▶ _YOUR TASK_: Give only the number of lines below that contain the word "crossw".

— begin DATA SHOWN —

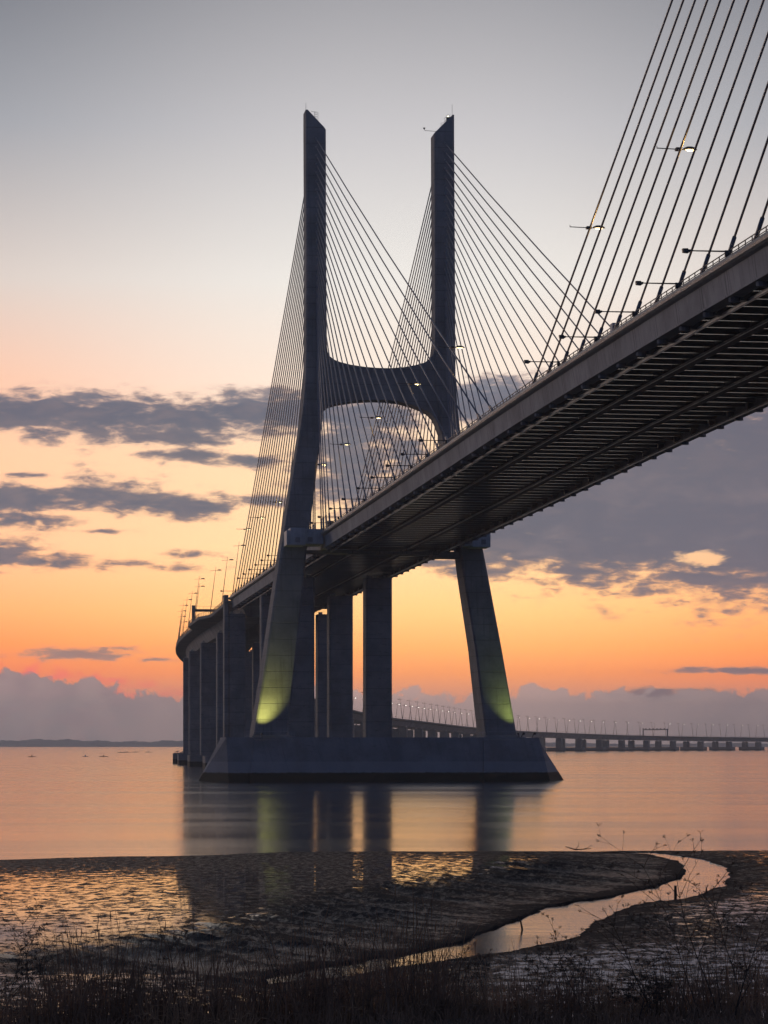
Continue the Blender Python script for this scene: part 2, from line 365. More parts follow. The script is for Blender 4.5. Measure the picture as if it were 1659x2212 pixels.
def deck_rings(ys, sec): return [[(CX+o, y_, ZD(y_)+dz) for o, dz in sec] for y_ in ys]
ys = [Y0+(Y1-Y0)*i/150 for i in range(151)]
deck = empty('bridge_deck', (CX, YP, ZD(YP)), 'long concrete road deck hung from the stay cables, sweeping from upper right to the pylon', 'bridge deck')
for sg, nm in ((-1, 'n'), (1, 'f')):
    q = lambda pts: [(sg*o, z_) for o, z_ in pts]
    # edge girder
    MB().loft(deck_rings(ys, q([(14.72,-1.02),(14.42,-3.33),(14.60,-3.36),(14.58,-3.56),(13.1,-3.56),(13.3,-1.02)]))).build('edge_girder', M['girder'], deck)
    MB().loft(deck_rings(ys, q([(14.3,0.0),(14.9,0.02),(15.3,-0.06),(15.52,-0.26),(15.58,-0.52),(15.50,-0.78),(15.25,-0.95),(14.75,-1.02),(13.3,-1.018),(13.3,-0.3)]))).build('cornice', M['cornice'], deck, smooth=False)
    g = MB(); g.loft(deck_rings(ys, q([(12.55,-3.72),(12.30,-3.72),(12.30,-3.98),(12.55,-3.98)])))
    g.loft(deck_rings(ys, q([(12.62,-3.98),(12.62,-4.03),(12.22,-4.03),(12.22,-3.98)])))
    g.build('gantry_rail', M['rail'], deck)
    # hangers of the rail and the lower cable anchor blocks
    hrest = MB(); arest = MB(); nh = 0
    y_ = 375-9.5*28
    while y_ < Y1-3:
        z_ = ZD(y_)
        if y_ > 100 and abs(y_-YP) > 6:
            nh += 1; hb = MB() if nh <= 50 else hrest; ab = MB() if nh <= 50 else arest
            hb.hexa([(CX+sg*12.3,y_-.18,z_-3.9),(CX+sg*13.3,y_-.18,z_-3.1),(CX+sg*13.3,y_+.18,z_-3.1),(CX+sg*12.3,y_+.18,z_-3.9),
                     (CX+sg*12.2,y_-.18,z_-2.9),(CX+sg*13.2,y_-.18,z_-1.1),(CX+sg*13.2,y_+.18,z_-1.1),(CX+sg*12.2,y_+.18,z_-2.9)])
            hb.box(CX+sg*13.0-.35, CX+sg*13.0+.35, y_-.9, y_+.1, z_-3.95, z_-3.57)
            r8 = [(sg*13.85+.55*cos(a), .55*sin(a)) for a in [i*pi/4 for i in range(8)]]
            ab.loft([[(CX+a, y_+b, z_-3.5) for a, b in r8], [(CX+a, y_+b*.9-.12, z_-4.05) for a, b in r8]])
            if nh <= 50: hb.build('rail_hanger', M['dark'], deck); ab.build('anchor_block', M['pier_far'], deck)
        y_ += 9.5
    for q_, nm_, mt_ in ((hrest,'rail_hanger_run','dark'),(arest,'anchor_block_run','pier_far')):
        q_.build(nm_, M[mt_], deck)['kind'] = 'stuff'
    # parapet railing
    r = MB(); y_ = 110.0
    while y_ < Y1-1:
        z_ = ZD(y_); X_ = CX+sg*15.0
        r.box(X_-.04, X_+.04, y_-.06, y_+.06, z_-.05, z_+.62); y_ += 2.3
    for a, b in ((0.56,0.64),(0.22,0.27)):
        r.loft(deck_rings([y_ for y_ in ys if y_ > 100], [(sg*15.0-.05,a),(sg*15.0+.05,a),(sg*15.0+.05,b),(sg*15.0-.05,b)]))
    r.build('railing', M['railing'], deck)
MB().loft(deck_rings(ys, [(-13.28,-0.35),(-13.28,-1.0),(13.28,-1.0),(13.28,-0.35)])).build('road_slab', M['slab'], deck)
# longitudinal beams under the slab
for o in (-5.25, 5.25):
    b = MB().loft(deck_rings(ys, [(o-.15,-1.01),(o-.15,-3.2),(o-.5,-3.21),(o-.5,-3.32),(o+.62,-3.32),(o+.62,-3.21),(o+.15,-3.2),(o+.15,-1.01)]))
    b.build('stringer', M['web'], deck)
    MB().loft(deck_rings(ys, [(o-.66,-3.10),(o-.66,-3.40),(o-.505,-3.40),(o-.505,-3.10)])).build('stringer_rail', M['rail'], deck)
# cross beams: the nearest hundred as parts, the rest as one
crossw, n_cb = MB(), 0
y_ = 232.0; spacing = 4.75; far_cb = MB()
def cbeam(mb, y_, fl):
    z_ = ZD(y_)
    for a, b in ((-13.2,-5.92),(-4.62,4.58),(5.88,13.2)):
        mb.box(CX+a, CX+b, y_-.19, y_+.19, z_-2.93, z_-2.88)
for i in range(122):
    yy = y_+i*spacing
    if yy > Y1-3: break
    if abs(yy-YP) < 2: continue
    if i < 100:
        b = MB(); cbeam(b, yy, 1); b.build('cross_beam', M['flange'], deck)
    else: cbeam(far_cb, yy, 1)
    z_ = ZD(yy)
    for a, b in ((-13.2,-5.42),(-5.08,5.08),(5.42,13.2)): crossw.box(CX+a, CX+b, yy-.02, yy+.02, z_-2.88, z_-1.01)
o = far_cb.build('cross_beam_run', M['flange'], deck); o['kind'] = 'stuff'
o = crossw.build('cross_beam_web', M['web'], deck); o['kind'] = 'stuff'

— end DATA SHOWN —
— begin DATA SHOWN —

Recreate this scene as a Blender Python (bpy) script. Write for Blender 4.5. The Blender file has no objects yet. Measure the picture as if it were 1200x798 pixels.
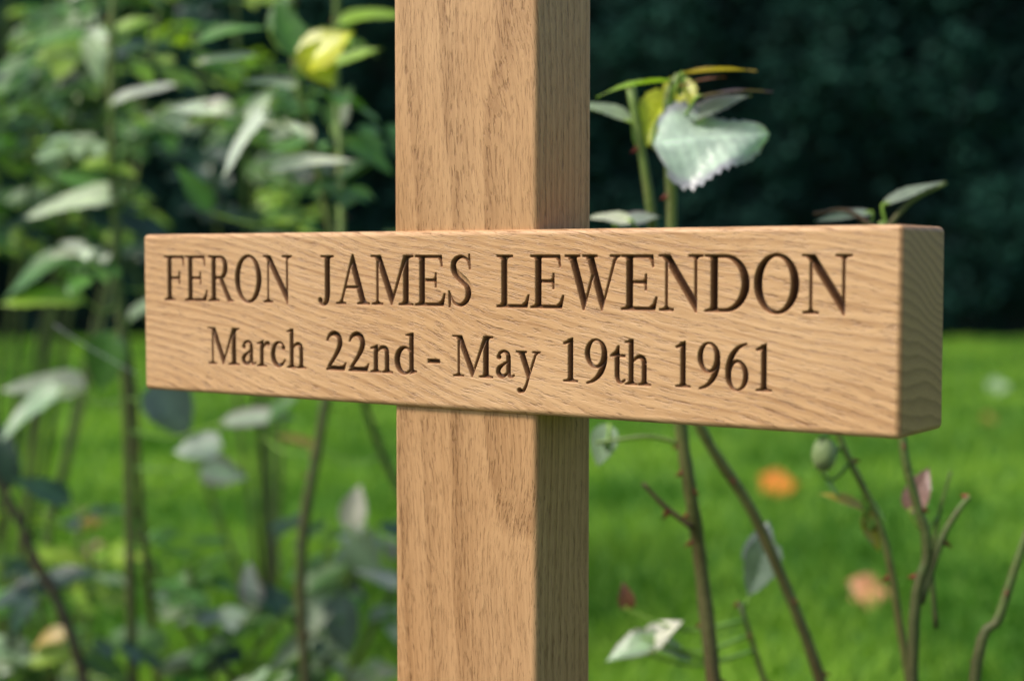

— end DATA SHOWN —

▶ _OUTPUT_: 3